Magazine Article | December 16, 2008

Green Evangelism In Manufacturing And Retail

Source: Innovative Retail Technologies

Differentiate your product through socially responsible practices.


Integrated Solutions For Retailers, January 2009

Competing in 2009 is a profound challenge because of fewer customers, smaller pocketbooks, and a poor overall outlook for the U.S. economy. That is a gloomy perspective, but unnecessarily so. Your opportunity in this environment is to differentiate your product and business by ensuring that they meet green standards and to lower the cost of sourcing goods through socially responsible practices.  In a constrained world, lower cost and CSR (corporate social responsibility) could be at odds.  In reality, however, few constraints actually exist.

Consider Your Supplier Base
You may have cultivated your suppliers over time and eliminated those unworthy of your standards. You're left with a preferred list of vendors, and you are confident that you are getting the most from each.  This is precisely the time to share your desire for lower costs and simultaneous improvement in CSR initiatives.  Suppliers can alter their approach to product development, manufacturing, and production operations to improve performance. Materials can be selected so that they are renewable, sustainable, and recyclable. They can be sourced more closely to the point of manufacture so that the carbon footprint of raw material delivery is reduced. Production can be timed to ensure full utilization of equipment and personnel so that there is less waste of both, and you can reap the benefits.

Scrutinize Packaging To Diminish Shipments
By synchronizing buys and subsequent production and consolidating items prior to shipment so that full containers move instead of partially filled ones, the energy expended per item delivered is lower. Ultimately, employing the concept of  'near-sourcing' lets you economically source from nearby factories (e.g. Massachusetts, Canada, Mexico, Honduras, etc.) instead of geographically remote locations (e.g. China, Vietnam, India). The proximity of near sources means that less greenhouse gasses are emitted as goods are delivered. Given the high cost of oil, it also means that the cost to deliver these items is commensurately lowered as well. Duties and free trade agreements color these decisions, but are decidedly 'pro-near-sourcing' today.

The simple act of overtly expressing your corporate desire to simultaneously improve sourcing costs, environmental sensitivity, and corporate social responsibility is the catalyst for success. Many processes and procedures employed by manufacturers and retailers have not been reexamined in years, if not decades. There are redundant steps, absurd paper trails, and a host of wasteful practices that basic review can expose to your enduring advantage. A recent discussion with one of our customers revealed that a single supplier interaction produced approximately 125 pages of paper daily, implying an annual paper load of 46,000 pages. With hundreds of suppliers, this could drive unreasonable consumption of paper, ink, and labor (not to mention hundreds of thousands of dollars) to fulfill what can be accomplished electronically today.

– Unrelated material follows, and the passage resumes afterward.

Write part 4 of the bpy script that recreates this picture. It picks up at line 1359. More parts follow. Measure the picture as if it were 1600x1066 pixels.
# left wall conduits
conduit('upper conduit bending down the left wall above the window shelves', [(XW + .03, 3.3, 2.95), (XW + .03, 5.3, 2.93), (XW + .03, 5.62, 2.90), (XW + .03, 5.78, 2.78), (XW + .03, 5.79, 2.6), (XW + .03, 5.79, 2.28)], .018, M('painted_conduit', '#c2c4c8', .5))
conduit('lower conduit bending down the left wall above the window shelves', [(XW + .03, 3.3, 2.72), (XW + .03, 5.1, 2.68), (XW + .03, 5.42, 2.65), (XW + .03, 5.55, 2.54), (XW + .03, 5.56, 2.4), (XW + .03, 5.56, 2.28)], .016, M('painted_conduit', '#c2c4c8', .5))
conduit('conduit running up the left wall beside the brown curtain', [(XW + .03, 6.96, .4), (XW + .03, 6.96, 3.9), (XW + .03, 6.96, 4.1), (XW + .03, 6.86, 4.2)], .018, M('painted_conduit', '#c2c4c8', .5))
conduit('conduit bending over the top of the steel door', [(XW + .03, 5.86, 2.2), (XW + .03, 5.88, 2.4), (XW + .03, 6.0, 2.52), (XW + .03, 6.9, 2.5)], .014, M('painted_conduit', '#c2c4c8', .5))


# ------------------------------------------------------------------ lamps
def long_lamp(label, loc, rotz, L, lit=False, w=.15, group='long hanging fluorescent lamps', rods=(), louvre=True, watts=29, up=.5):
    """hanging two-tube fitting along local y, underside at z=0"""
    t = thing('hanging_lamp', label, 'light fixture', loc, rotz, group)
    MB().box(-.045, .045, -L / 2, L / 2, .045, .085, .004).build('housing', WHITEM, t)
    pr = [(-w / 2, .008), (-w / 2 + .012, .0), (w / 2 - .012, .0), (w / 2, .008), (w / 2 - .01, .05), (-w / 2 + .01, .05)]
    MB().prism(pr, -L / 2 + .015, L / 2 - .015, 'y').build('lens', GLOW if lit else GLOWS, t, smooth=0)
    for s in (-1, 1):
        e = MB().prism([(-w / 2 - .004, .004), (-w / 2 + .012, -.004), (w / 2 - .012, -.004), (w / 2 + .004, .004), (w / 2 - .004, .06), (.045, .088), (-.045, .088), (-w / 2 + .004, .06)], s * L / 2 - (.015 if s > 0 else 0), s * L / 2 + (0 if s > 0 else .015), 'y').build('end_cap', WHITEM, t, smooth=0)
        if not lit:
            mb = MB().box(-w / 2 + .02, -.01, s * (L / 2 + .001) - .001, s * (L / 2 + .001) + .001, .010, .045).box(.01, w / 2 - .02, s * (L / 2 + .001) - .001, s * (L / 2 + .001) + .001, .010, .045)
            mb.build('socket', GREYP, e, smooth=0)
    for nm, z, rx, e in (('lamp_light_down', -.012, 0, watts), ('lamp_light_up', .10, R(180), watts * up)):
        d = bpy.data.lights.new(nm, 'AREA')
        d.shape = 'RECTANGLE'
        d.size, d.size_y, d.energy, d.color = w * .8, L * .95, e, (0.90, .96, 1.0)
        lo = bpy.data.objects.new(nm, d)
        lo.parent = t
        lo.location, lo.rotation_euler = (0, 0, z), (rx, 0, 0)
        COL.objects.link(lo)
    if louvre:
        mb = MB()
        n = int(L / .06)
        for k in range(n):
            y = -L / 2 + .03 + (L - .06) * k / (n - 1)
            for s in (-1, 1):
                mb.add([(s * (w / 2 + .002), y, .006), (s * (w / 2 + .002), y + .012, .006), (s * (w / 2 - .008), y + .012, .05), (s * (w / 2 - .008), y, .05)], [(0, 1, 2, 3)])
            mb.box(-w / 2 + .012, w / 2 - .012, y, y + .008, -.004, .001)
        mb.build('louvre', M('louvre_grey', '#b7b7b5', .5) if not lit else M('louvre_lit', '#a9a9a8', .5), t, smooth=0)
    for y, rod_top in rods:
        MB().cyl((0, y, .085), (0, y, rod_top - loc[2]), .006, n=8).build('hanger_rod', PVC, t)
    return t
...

Individual and corporate behavior is greatly influenced by the signals sent by leaders.  It is time to move beyond signals and explicitly demand that CSR, environmental sensitivity, and lower cost coexist in today's supply chains, providing companies with a competitive advantage ignored by laggards and competitors. We all benefit — suppliers, manufacturers, retailers, and consumers — from the fruits of such green initiatives. Amen.